US election uncertainty could delay Philippine rate cuts


BY DERCO ROSAL

German financial services giant Deutsche Bank expects the Bangko Sentral ng Pilipinas (BSP) to continue easing gradually but warns that the US presidential election and trade policy changes could delay further rate cuts.

“A key risk to our view is the US presidential election and resultant trade policy outlook, where any market volatility that follows could delay further rate cuts by the BSP,” economists of Deutsche Bank Asia-Pacific (APAC) Research said. 

Observers say the current administration of US President Joseph “Joe” Biden has turned mildly protectionist and this may be continued by his Vice President Kamala Harris in case she wins the presidency as the Democratic Party bet.
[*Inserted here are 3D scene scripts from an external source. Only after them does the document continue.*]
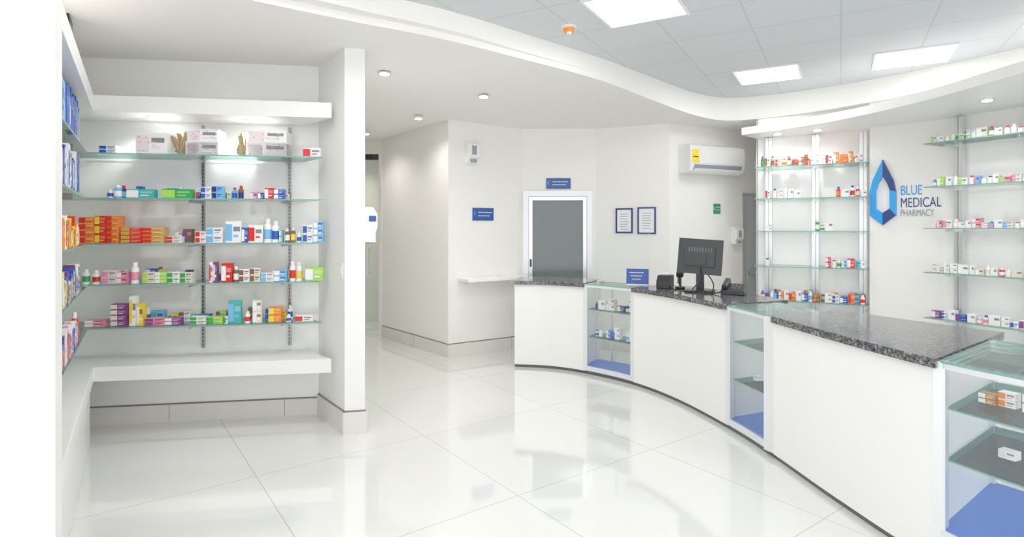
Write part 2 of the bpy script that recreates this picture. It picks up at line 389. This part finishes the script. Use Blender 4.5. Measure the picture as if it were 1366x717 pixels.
def metal_shelves(F, ups, s0, s1, zl, dback, d0=.0):
    mb = MB()
    for z in zl: mb.prism([F(s0, d0), F(s1, d0), F(s1, dback-.01), F(s0, dback-.01)], z-.010, z, GLASS, side=GEDGE)
    for u in ups:
        mb.fbox(F, u-.035, u+.035, dback-.05, dback-.002, 0.05, 2.64, ALU)
        mb.fbox(F, u-.004, u+.004, dback-.052, dback-.049, 0.05, 2.64, STEEL)
        for z in zl: mb.fbox(F, u-.004, u+.004, d0+.05, dback-.05, z-.035, z-.011, ALU)
    mb.done('metal_display_shelving')
zL = [2.28, 1.92, 1.555, 1.16, .78]; zR = [2.39, 1.98, 1.59, 1.175, .745]
metal_shelves(U1, (.12, .60, 1.06), 0, 1.10, zL, .35)
metal_shelves(U2, (.16, .72, 1.3, 1.9), 0, 2.4, zR, .30)
for i, z in enumerate(zL):
    mb = MB()
    for a, b_ in [((.05, 1.08),), ((.1, .5), (.8, 1.08)), ((.1, .2), (.6, .8)), ((.1, .16), (.7, 1.08)), ((.05, 1.08),)][i]:
        rrow(mb, U1, a, b_, z+.001, .08, .06, .13, [[R, W, O, G, BR, C, W, W], [O, W, W, C, W, R], [W, G], [W, LB, R, G, W, W], [B, W, LB, R, O, W, BR, B, W]][i], .08, .04, .08)
    if i in (0, 4): rrow(mb, U1, .05, 1.08, z+.001, .20, .06, .12, [W, C, BR, O, LB], .2)
    mb.done('medicine_boxes')
for i, z in enumerate(zR):
    mb = MB(); rrow(mb, U2, .04, 2.2, z+.001, .05, .045, .09, [[W, LG, G, W, C, W, W, W], [W, LG, K_, W, LB, W, W], [W, K_, W, C, W, W, LB], [W, C, W, R, C, W, W], [P, W, B, W, W, W, K_]][i], .05, .04, .09); mb.done('medicine_boxes')

# curved canopy with downlights
cf = [(2.62, 6.50), (2.95, 6.05), (3.24, 5.5), (3.42, 4.75), (3.47, 3.95), (3.50, 3.1), (3.55, 2.2)]
cbk = [(2.90, 6.78), (3.45, 6.45), (3.85, 6.0), (4.35, 5.4), (4.75, 4.6), (5.1, 3.8), (5.5, 2.7)]
mb = MB(); fr = [tuple(catmull(cf, i/6)) for i in range(37)]; bk = [tuple(catmull(cbk, i/6)) for i in range(37)]
for i in range(36): mb.prism([fr[i], fr[i+1], bk[i+1], bk[i]], 2.65, 2.73, WHITE)
CL = ((2.98, 6.4), (3.3, 6.15), (3.92, 4.7), (4.2, 3.6))
for x, y in CL:
    mb.cyl(x, y, 2.643, 2.65, .05, ALU, n=20); mb.cyl(x, y, 2.640, 2.643, .035, LITW, n=20)
mb.done('curved_canopy')

# logo
mb = MB()
def lpt(cx, cz, pts): return [(cx+x, cz+z) for x, z in pts]
cx, cz = .125, 1.96
def plate(F, pts, hole, d0, mat):
    o = len(mb.v); n = len(pts)
    for dd in (d0, 0.0):
        for ring in (pts, hole):
            for x, z in ring:
                q = F(x, dd); mb.v.append((q[0], q[1], z))
    for i in range(n):
        j = (i+1) % n
        mt = mat[i % len(mat)]
        mb.face([o+i, o+j, o+n+j, o+n+i], mt, (1, 1, 1))
        mb.face([o+i, o+2*n+i, o+2*n+j, o+j], mt, (1, 1, 1)); mb.face([o+n+i, o+n+j, o+3*n+j, o+3*n+i], mt, (1, 1, 1))
outp = lpt(cx, cz, [(0, .34), (.095, .12), (.118, .0), (.118, -.24), (0, -.34), (-.118, -.24), (-.118, .0), (-.095, .12)])
inp = lpt(cx, cz, [(0, .17), (.045, .08), (.062, .02), (.062, -.17), (0, -.215), (-.062, -.17), (-.062, .02), (-.045, .08)])
plate(LG_, outp, inp, -.03, [DBLUE, DBLUE, LBLUE, DBLUE, LBLUE, LBLUE, LBLUE, LBLUE])
logo = mb.done('logo_sign')
def wtext(F, txt, s_, z, h, wid, mat, parent, bold=0.0):
    cu = bpy.data.curves.new(txt, 'FONT'); cu.body = txt; cu.size = h*1.4; cu.extrude = .002; cu.offset = bold
    ob = bpy.data.objects.new('lettering_'+txt.lower(), cu); S.collection.objects.link(ob); cu.materials.append(mat)
    bpy.context.view_layer.update()
    sc = wid/max(ob.dimensions.x, .001)
    x, y = F(s_, -.004)
    M = Matrix.Translation((x, y, z)) @ Matrix.Rotation(F.ang, 4, 'Z') @ Matrix.Rotation(math.pi/2, 4, 'X') @ Matrix.Diagonal((sc, 1, 1, 1))
    ob.parent = parent; ob.matrix_parent_inverse = parent.matrix_world.inverted(); ob.matrix_basis = M
    return ob
bpy.context.view_layer.update()
wtext(LG_, 'BLUE', .275, 1.925, .10, .18, LBLUE, logo)
wtext(LG_, 'MEDICAL', .275, 1.80, .10, .335, DBLUE, logo)
wtext(LG_, 'PHARMACY', .275, 1.71, .07, .28, GREYT, logo)

# ------------------------------------------------------------------ counter
CF = [(.03, 6.5), (.42, 6.42), (.79, 6.2), (1.22, 5.75), (1.5, 5.2), (1.70, 4.5), (1.80, 3.92), (1.87, 3.3), (1.98, 2.65), (2.2, 2.1)]
CB = [(.1, 7.0), (.52, 6.93), (1.05, 6.65), (1.65, 6.1), (2.05, 5.45), (2.3, 4.75), (2.4, 4.2), (2.6, 3.75), (2.85, 3.3), (3.2, 2.75)]
def cpt(t, k, off=0):
    a, b_ = catmull(CF, t), catmull(CB, t); d = (b_-a); return tuple(a+d*k+d.normalized()*off)
def cseg(t0, t1, k0, k1, off0=0, off1=0, n=16):
    ts = [t0+(t1-t0)*i/n for i in range(n+1)]
    return [cpt(t, k0, off0) for t in ts], [cpt(t, k1, off1) for t in ts]
def cprism(mb, t0, t1, k0, k1, z0, z1, mat, off0=0, off1=0, n=16):
    a, b_ = cseg(t0, t1, k0, k1, off0, off1, n); mb.prism(a+b_[::-1], z0, z1, mat)
for t0, t1 in ((0, 2), (3, 5), (6, 8)):
    mb = MB(); n = 24
    cprism(mb, t0, t1, 0, .95, .035, .945, WHITE, n=n)
    cprism(mb, t0, t1, 0, .9, 0, .035, GREYP, .02, 0, n=n)
    cprism(mb, t0, t1, 0, 1, .945, .99, GRAN, -.03, .0, n=n)
    mb.done('service_counter')
def case(t0, t1, shelves, kb, zb, w2=.024, opq=(True, True)):
    mb = MB(); n = 6; g = .012
    t0 += g; t1 -= g
    cprism(mb, t0, t1, 0, kb, 0.0, .04, GREYP, .02, 0, n)
    cprism(mb, t0, t1, 0, kb, .04, zb, ALUW, 0, 0, n)
    cprism(mb, t0, t1, 0, kb, zb, zb+.006, BLUEF, .01, -.01, n)
    cprism(mb, t0, t1, 0, 0, zb+.006, .95, GLASSP, .004, .010, n)      # front glass
    cprism(mb, t0, t1, kb, kb, zb+.006, .95, GLASSP, -.010, -.004, n)
    for t, op in ((t0, opq[0]), (t1, opq[1])):
        for k, o in ((0, .022), (kb, -.022)):
            c = Vector(cpt(t, k, o))
            d = (Vector(cpt(t, 1))-Vector(cpt(t, 0))).normalized(); e_ = Vector((-d.y, d.x))
            w = .024; wl = w if t == t0 else w2
            mb.prism([tuple(c+d*w+e_*(wl*2-w if t == t1 else w)), tuple(c-d*w+e_*(wl*2-w if t == t1 else w)), tuple(c-d*w-e_*w), tuple(c+d*w-e_*w)], .04, .975, ALUW)
        mb.bar(cpt(t, 0, .02), cpt(t, kb, -.02), .03, .945, .97, ALUW)
        mb.bar(cpt(t, 0, .02), cpt(t, kb, -.02), .008, zb+.006, .945, WHITE if op else GLASSP)
    cprism(mb, t0, t1, 0, 0, .945, .97, ALUW, .002, .03, n)
    cprism(mb, t0, t1, kb, kb, .945, .97, ALUW, -.03, -.002, n)
    a, b_ = cseg(t0, t1, 0, kb, .0, -.0, n); mb.prism(a+b_[::-1], .970, .982, GLASS, side=GEDGE)
    for z in shelves:
        a, b_ = cseg(t0+.03, t1-.03, 0, kb, .04, -.04, n); mb.prism(a+b_[::-1], z-.008, z, GLASSP, side=GEDGE)
    for t in (t0+.3*(t1-t0), t0+.75*(t1-t0)):
        c = cpt(t, kb, -.05); mb.cyl(c[0], c[1], zb+.006, .945, .010, ALU)
    mb.done('glass_display_case')
case(2, 3, (.40, .70), .7, .09); case(5, 6, (.40, .70), .8, .09, .05); case(8, 9, (.52, .76), .75, .20, .024, (True, False))
mb = MB()
Fc = Frame(cpt(2.1, .15), cpt(2.9, .15))
for z, p in ((.401, [B, W, W, LB]), (.701, [W, LB, NV, C, W])):
    rrow(mb, Fc, 0, Fc.len, z, .05, .06, .13, p, .2)
mb.done('medicine_boxes')
mb = MB(); Fc = Frame(cpt(5.15, .2), cpt(5.85, .2))
for z in (.401, .701): rrow(mb, Fc, 0, Fc.len, z, .05, .04, .07, [W, LB, C], .5)
mb.done('medicine_boxes')
mb = MB(); Fc = Frame(cpt(8.10, .25), cpt(8.9, .25))
for k, s_ in enumerate((.03, .10, .20, .28, .36, .44)):
    carton(mb, Fc, s_, s_+.07, .0+.02*(k % 2), .761, .05+.02*(k % 3), [(.60, .33, .1), W, (.72, .45, .2), W, (.6, .3, .1), C][k], [W, O, W, O, W, BR][k], .05, 2)
for s_ in (.10, .30): carton(mb, Fc, s_, s_+.07, .02, .521, .04, W, C, .05, 1)
mb.done('medicine_boxes')

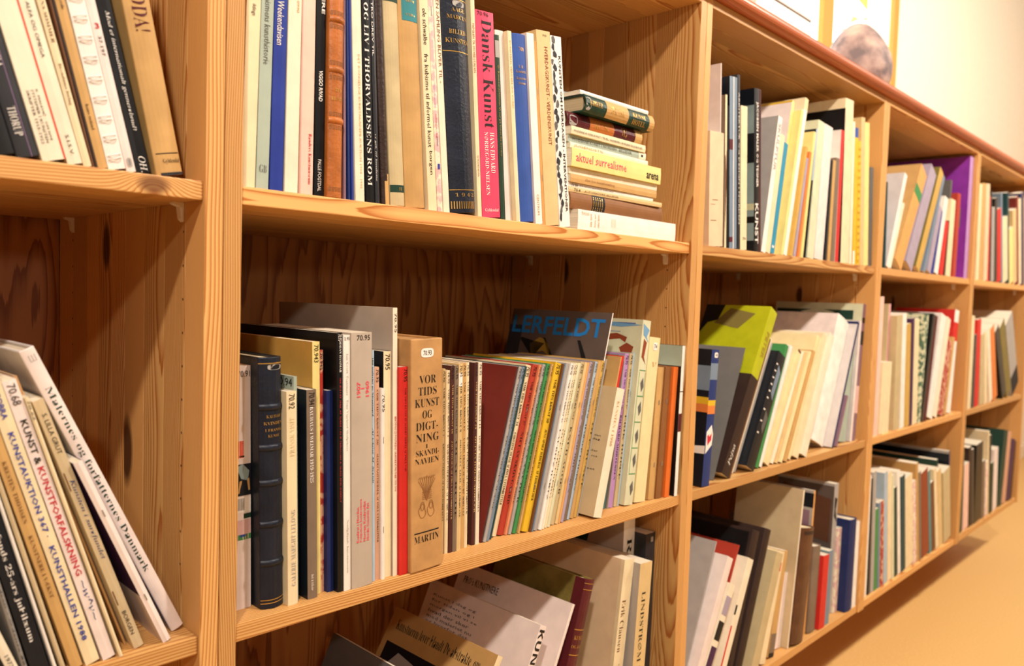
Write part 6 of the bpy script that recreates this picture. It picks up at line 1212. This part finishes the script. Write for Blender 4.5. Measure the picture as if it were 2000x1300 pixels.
# the stack lying flat on the upper shelf of the second bay
PLACE2='upper shelf of the second bay'
def lying(x,y,z,L,D,t,kind,col,desc,ex=(),rz=0,page=None,face=None):
    """a book on its side: spine to the room, head to the left"""
    spec=(0,0,0,t,D,L,0,kind,col,face,page,desc,desc,list(ex))
    o=make_book(spec,PLACE2,uniq(clip(desc+', in the flat stack')))
    # local z (head) -> -X world, local x (thickness) -> +Z world ; y stays
    o.rotation_euler=(0,0,0)
    M=Matrix(((0,0,-1,0),(0,1,0,0),(1,0,0,0),(0,0,0,1)))
    o.matrix_world=Matrix.Translation((x+L,y,z))@Matrix.Rotation(rz,4,'Z')@M
    o['group']='books stacked flat on the upper shelf'
    return o
STACK=[
(0.575, 0.265, 0.03, 0.19, 0.01, 'pb', 'white', 'thick white book at the bottom', [('T', 'KUNST', 's', (0.75, 0.9, 0.03, 0.1), 'h', 'tan'), ('T', 'aaa ooo', 's', (0.2, 0.85, 0.11, 0.125), 'h', 'tan'), ('T', 'bnm aei', 's', (0.2, 0.85, 0.14500000000000002, 0.16), 'h', 'tan'), ('T', 'oeu nmn', 's', (0.2, 0.85, 0.18, 0.195), 'h', 'tan'), ('R', (0.3, 0.75, 0.31, 0.313), 'tanl'), ('R', (0.3, 0.75, 0.322, 0.325), 'tanl'), ('R', (0.3, 0.75, 0.334, 0.337), 'tanl'), ('R', (0.3, 0.75, 0.346, 0.349), 'tanl')], 0),
(0.566, 0.248, 0.025, 0.18, 0.02, 'hb', 'brownm', 'brown cloth book with a black and gold band', [('R', (0, 1, 0.21, 0.34), 'black'), ('R', (0.1, 0.9, 0.22, 0.227), 'gold'), ('R', (0.1, 0.9, 0.242, 0.249), 'gold'), ('R', (0.1, 0.9, 0.264, 0.271), 'gold'), ('R', (0.1, 0.9, 0.28600000000000003, 0.29300000000000004), 'gold'), ('R', (0.1, 0.9, 0.308, 0.315), 'gold')], 0.01),
(0.564, 0.243, 0.0075, 0.17, 0.018, 'pb', 'tanl', 'thin worn tan booklet above the brown book', [('T', '70.4', 's', (0.2, 0.8, 0.05, 0.11), 'd', '#1a1614'), ('T', 'AUTOMATISKE BILLEDER', 's', (0.3, 0.7, 0.15, 0.5), 'd', 'brown')], -0.012),
(0.564, 0.222, 0.006, 0.16, 0.022, 'pb', 'white', 'thin white booklet marked 70', [('T', '70 84', 's', (0.2, 0.8, 0.03, 0.1), 'd', '#1a1614'), ('T', '70 avantgarden billeder', 's', (0.3, 0.7, 0.12, 0.5), 'd', 'greyd')], 0.0),
(0.564, 0.229, 0.012, 0.16, 0.02, 'pb', 'tan', 'tan paperback with small brown lettering', [('T', 'Den lyse kunstfortælling', 'i', (0.3, 0.7, 0.15, 0.48), 'd', 'brownm')], 0.008),
(0.564, 0.229, 0.01, 0.16, 0.02, 'pb', 'paper', 'plain cream paperback under the thick orange-lettered one', [('T', 'Den moderne kunsts historie', 's', (0.35, 0.65, 0.2, 0.7), 'd', 'tanl')], -0.006),
(0.562, 0.234, 0.027, 0.17, 0.015, 'pb', 'yellowp', 'thick yellow-cream paperback with pink title on surrealism', [('T', 'aktuel surrealisme', 's', (0.3, 0.78, 0.04, 0.58), 'd', 'pink'), ('T', 'arena', 'S', (0.2, 0.55, 0.82, 0.97), 'd', '#1a1614')], 0),
(0.562, 0.202, 0.008, 0.15, 0.02, 'pb', 'paper', 'thin cream paperback with gold capitals', [('T', 'JUGENDSTIL', 's', (0.2, 0.75, 0.04, 0.4), 'd', 'ochre')], 0.005),
(0.56, 0.197, 0.011, 0.15, 0.02, 'pb', 'greengrey', 'grey-green booklet with a dark spine line', [('T', 'MODERNE KUNST I NORDEN · BILLEDER', 's', (0.3, 0.7, 0.05, 0.8), 'd', 'greyd'), ('R', (0, 1, 0.9, 1), 'paper'), ('R', (0.3, 0.7, 0.93, 0.96), 'black')], -0.01),
(0.56, 0.193, 0.0115, 0.15, 0.018, 'pb', 'cream', 'cream paperback with small black capitals', [('T', 'MODERNE RUSSISK KUNST / TRUELS ANDERSEN / BORGENS BILLIGBØGER', 's', (0.3, 0.6, 0.03, 0.95), 'd', 'greyd')], 0.01),
(0.562, 0.186, 0.0235, 0.15, 0.022, 'lb', 'maroon', 'maroon leather book with a tan label', [('R', (0, 1, 0.28, 0.6), 'leather'), ('R', (0, 1, 0.9, 1), 'tan'), ('O', (0.15, 0.8, 0.02, 0.12), 'greyp'), ('T', 'KUNST', 'b', (0.3, 0.7, 0.34, 0.54), 'd', 'gold'), ('T', 'VEJ', 'b', (0.2, 0.8, 0.7, 0.78), 'd', 'gold')], -0.02),
(0.583, 0.184, 0.026, 0.15, 0.012, 'lb', 'green_k', 'green leather book with a tan label', [('R', (0, 1, 0.28, 0.6), 'tan'), ('R', (0, 1, 0.92, 1), 'tan'), ('O', (0.1, 0.85, 0.0, 0.07), 'greyp'), ('T', 'KIRKER', 'b', (0.4, 0.7, 0.05, 0.22), 'd', 'gold'), ('T', 'DANSK', 'b', (0.3, 0.75, 0.34, 0.54), 'd', 'gold'), ('T', 'HOTEL', 'b', (0.1, 0.4, 0.66, 0.86), 'd', 'gold'), ('T', 'KUNST', 'b', (0.5, 0.8, 0.66, 0.86), 'd', 'gold')], 0.02),
(0.58, 0.174, 0.006, 0.14, 0.016, 'pb', 'white', 'thin white booklet near the top', [], -0.015),
(0.565, 0.168, 0.006, 0.13, 0.06, 'pb', 'charcoal', 'thin black booklet on top', [], 0.0)]
z=ZB[1]+.0003
for s_ in STACK:
    (xl_,L_,t_,D_,y_,kind,col,desc,ex,rz)=s_
    lying(xl_,y_,z,L_,D_,t_,kind,col,desc,ex,rz,page='beige' if kind=='lb' else None); z+=t_+.0004
bpy.context.view_layer.update()
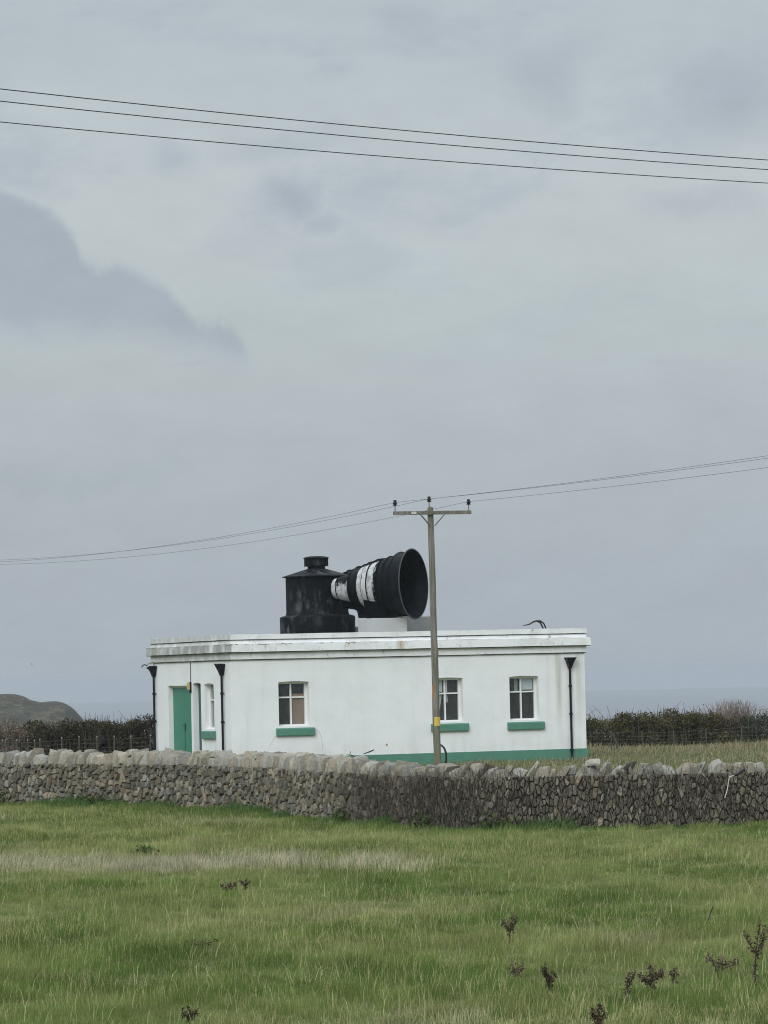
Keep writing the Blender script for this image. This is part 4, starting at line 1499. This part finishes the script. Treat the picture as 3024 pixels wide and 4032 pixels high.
# broad-leaved weeds against the stones
wS = [S_l + 0.3, S_l + 4.1, S_l + 4.8, S_turn + 0.3, S_turn + 5.1, S_turn + 6.9]
Pw, Cw = [], []
for s0 in wS:
    k = 170
    ss = s0 + rng.normal(0, 0.22, k)
    hh = np.abs(rng.normal(0.08, 0.13, k))
    for a_, b_ in zip(ss, hh):
        Pw.append(wpt(a_, b_, 0.05 + rng.uniform(0, 0.16)))
    Cw.append(np.array([0.060, 0.085, 0.032]) * rng.uniform(0.6, 1.5, (k, 1)))
me = fast_mesh('wall_foot_weeds', leaves(np.array(Pw), 0.045, None), 4, [(0, 1, 2, 3)], np.concatenate(Cw))
tag(link('wall_foot_weeds', me, M['leaf']), 'low dark green weeds clinging to the bottom stones of the wall', 'weeds', None, 'stuff')

# dead creeper over the right half of the wall: twigs and shrivelled leaves
nT = 34000
Sw = S_turn - 1.6 + (S_r + 3.2 - S_turn) * rng.random(nT)
keep = rng.random(nT) < np.clip(fbm(Sw * 0.5, Sw * 0 + 5, 3) * 1.5 - 0.15, 0.15, 1) * sstep(Sw, S_turn - 1.6, S_turn + 2.0) * (1 - 0.5 * sstep(Sw, S_turn + 4.5, S_turn + 7.5))
Sw = Sw[keep]
n = len(Sw)
hw = np.where(rng.random(n) < 0.90, rng.uniform(0.0, 0.80, n), rng.uniform(0.78, 1.02, n))
ln = rng.uniform(0.06, 0.20, n)
dS = rng.normal(0, 0.35, n) * ln
wq = rng.uniform(0.004, 0.009, n)
V = np.empty((n, 4, 3))
for i in range(n):
    o0, o1 = rng.uniform(0.01, 0.06), rng.uniform(0.03, 0.09)
    V[i, 0] = wpt(Sw[i] - wq[i] / 2, hw[i], o0)
    V[i, 1] = wpt(Sw[i] + wq[i] / 2, hw[i], o0)
    V[i, 2] = wpt(Sw[i] + dS[i] + wq[i] / 3, hw[i] + ln[i], o1)
    V[i, 3] = wpt(Sw[i] + dS[i] - wq[i] / 3, hw[i] + ln[i], o1)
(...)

Republican Party candidate and former US president Donald J. Trump had also pledged to protect American businesses by slapping higher tariffs on imported goods, especially from China — which could spur inflation in the US.

In its weak-ahead report, the Deutsche Bank reported that the BSP's 25-basis-point cut to six percent met market expectations while noting that inflation risks for 2024 are lower but could rise in 2025-2026 due to potential hikes in electricity rates and minimum wages.

“We expect BSP to continue its path of gradual easing of 25bps for each subsequent meeting, terminal at 5.0 percent by mid-2025, to support domestic demand,” the bank said.

The reason behind this was the BSP’s revision of its 2024 inflation forecast down to 3.1 percent while raising its forecasts for the next two years to 3.3 percent and 3.7 percent, respectively.

Meanwhile, citing consensus forecasts of its panel of economists, Barcelona-based think tank Focus Economics said they expect "over 100 basis points of rate cuts in 2025" on top of the forthcoming reduction in December.

ING analyst Deepali Bhargava said they expect another 25-bp rate cut in December due to low inflation and sluggish gross domestic product (GDP) growth.

“We expect CPI inflation to average 2.9 percent, well below the midpoint of the target band in 2024,” Bhargava said.

“The Philippines should benefit from improving global food supplies and lower rice prices following India’s lifting of its export ban on rice,” the economist also said. 

Bhargava pointed out that the real policy rate, which is over 4 percent, has reached its highest point “at a time when GDP growth is expected to remain below the government’s target.”